The Oresund Region is by no means a new construction. The Oresund was always the life’s blood of the region. Until 1658, the entire Oresund Region, including Scania, was part of Denmark. That year, Denmark ceded Scania and other land to Sweden.
Öresund (Swedish spelling) or Øresund (Danish spelling), or sometimes the Sound in English, is the strait that separates Zealand from Scania and thereby Denmark from Sweden.
Oresund, connecting the Baltic Sea to the Atlantic Ocean via the bay of Kattegat, is one of the busiest waterways in the world.
Political control of Oresund has been an important issue in Danish (and Swedish) history. Danish maintained military control with the coastal fortress of Kronborg at Elsinore (Danish: Helsingør) in Denmark and Kärnan at Helsingborg in Sweden at the “bottleneck” of Oresund. There the strait is just 4.5km wide.

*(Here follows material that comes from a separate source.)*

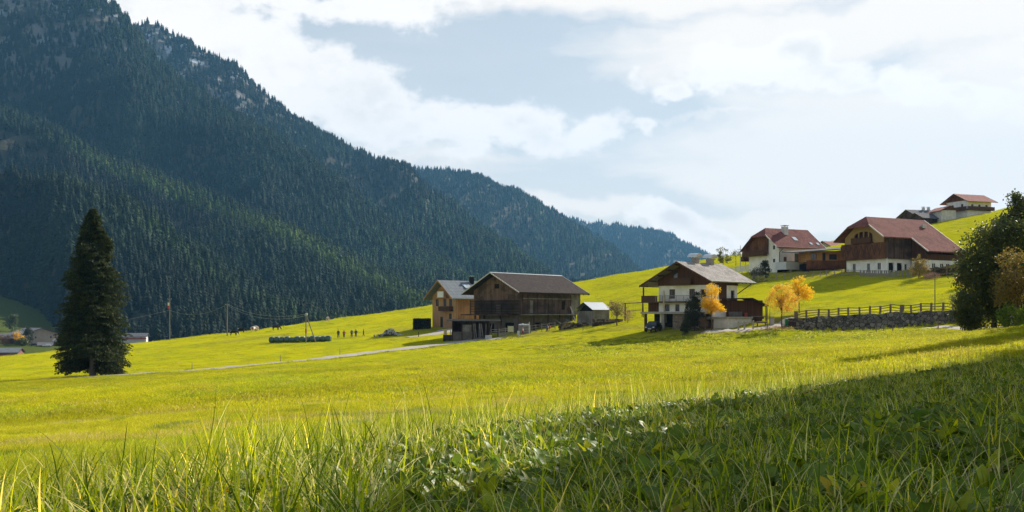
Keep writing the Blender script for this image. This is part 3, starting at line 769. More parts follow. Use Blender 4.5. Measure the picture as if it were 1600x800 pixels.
# taller blades along the left, close to the camera
n = 300; px = rg.uniform(-60, 620, n); d = rg.uniform(3.6, 8.5, n); lg.append(scatter('tall_left', rg, px, d, LONGK, 8, 13, .9, 1.35, t_long, '', '', sf=lambda px, d, x, z: 1+0*d))
n = 420; px = rg.uniform(300, 1620, n); rowt = np.interp(px, BANK_PX, BANK_ROW); d = np.interp(rowt+rg.uniform(-4, 34, n), [540, 562, 586, 610, 640, 665, 700, 740, 800], [48, 38, 32, 27, 22, 18, 13.5, 9.5, 6])
lg.append(scatter('stems', rg, px, d, LONGK, 16, 19, .6, 1.25, t_long, '', '', tilt=.16))
commit('long_grass', lg, LONGK, 'long tangled grass on the near bank, mostly in shade', 'grass')
sg = []
px, d = scatter_polar(rg, 88000, 4.0, 45, pxm=500, exp=1.0); sg.append(scatter('short', rg, px, d, SHORTK, 0, 6, .75, 1.25, t_short, '', '', filt=outbank))
commit('short_grass', sg, SHORTK, 'bright yellow-green short grass of the sunlit meadow', 'grass')
fg = []
px, d = scatter_polar(rg, 42000, 34, 135, exp=1.1); fg.append(scatter('far', rg, px, d, FARK, 0, 5, .8, 1.3, t_short, '', '', filt=outbank))
px, d = scatter_polar(rg, 26000, 130, 330, exp=1.3)
fg.append(scatter('far2', rg, px, d, FARK, 0, 5, 1.0, 1.7, t_short, '', '', filt=lambda px, d, x, z: offroad(x, d) & (vnoise(x/5, d/9, 41) > -.2) & (np.hypot(x-BX, d-BY)>16 if False else np.ones(len(x), bool))))
commit('meadow_grass', fg, FARK, 'sunlit yellow-green grass covering the rolling meadow beyond the bank', 'grass')
dk = []
px, d = scatter_polar(rg, 6500, 2.8, 42, exp=.95); dk.append(scatter('dock', rg, px, d, DOCKK, 0, 5, .45, 1.05, t_long, '', '', filt=lambda px, d, x, z: (bankness(px, d, z) > 4) & (vnoise(x/1.1, d/1.1, 61) > -.35+.5*(px < 450))))
commit('broadleaf_weeds', dk, DOCKK, 'broad dock leaves scattered through the shaded bank', 'weeds')
cl = []
px, d = scatter_polar(rg, 26000, 2.6, 38, exp=.9); cl.append(scatter('clover', rg, px, d, CLOVK, 0, 4, 1.0, 2.3, t_long, '', '', filt=lambda px, d, x, z: (bankness(px, d, z) > 0)))
commit('low_herbs', cl, CLOVK, 'small round-leaved herbs low among the bank grass', 'ground cover')
# coarse weeds on the rough strip in front of the houses
def t_weed(px, d, x, z, r):
    b = (.8+.5*r.rand(len(x)))[:, None]*np.ones((1, 3)); return b*np.array([1.25, 1.15, .9])
WEEDK = [blades_mesh(400+i, 40, .18, .42, .045, .30, .55, 2, G_LONG, .8) for i in range(4)]
wd = []
px, d = scatter_polar(rg, 5000, 112, 148, exp=1.5)
wd.append(scatter('weed', rg, px, d, WEEDK, 0, 4, .6, 1.25, t_weed, '', '', filt=lambda px, d, x, z: (x > 5) & (px < 1480) & (vnoise(x/1.6, d/2.2, 33) > .05) & offroad(x, d)))
px, d = scatter_polar(rg, 9000, 128, 190, exp=1.5)
wd.append(scatter('weed2', rg, px, d, WEEDK, 0, 4, .5, 1.0, t_weed, '', '', filt=lambda px, d, x, z: (pt_poly_d(x, d, TRACK) < 4.4) & (pt_poly_d(x, d, TRACK) > 2.4) & (d < np.interp(x, [p[0] for p in TRACK], [p[1] for p in TRACK]))))
commit('rough_weeds', wd, WEEDK, 'coarse green weeds in the rough strip before the houses and along the track', 'weeds')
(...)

King Eric of Pomerania introduced the Oresund Toll in 1429. All ships passing Elsinore had to pay duty to the Danish Crown (whether the cargo was going to or from a Danish port, or not). For centuries, the Oresund Toll was the most important source of revenue for the Crown, furnishing the kings with relative independence of Denmark's Privy Council and landholding aristocracy.
In 1658, King Karl Gustav X of Sweden marched with his army on Copenhagen. The Swedish army won the battle and the Danish territories east of the Oresund. The toll could no longer be enforced as before but still wasn't abolished until 1857.
On July 1, 2000, King Carl Gustav XVI of Sweden and Queen Margrethe II of Denmark inaugurated the first bridge across the Sound, reuniting the two countries by land link for the first time since the Ice Age, 7,000 years ago.
For over 300 years, the region has been divided between the two nations. Two nationalities and differences evolving over the centuries give the region two distinct profiles. Still, the two peoples probably have more in common that they have yet to realize.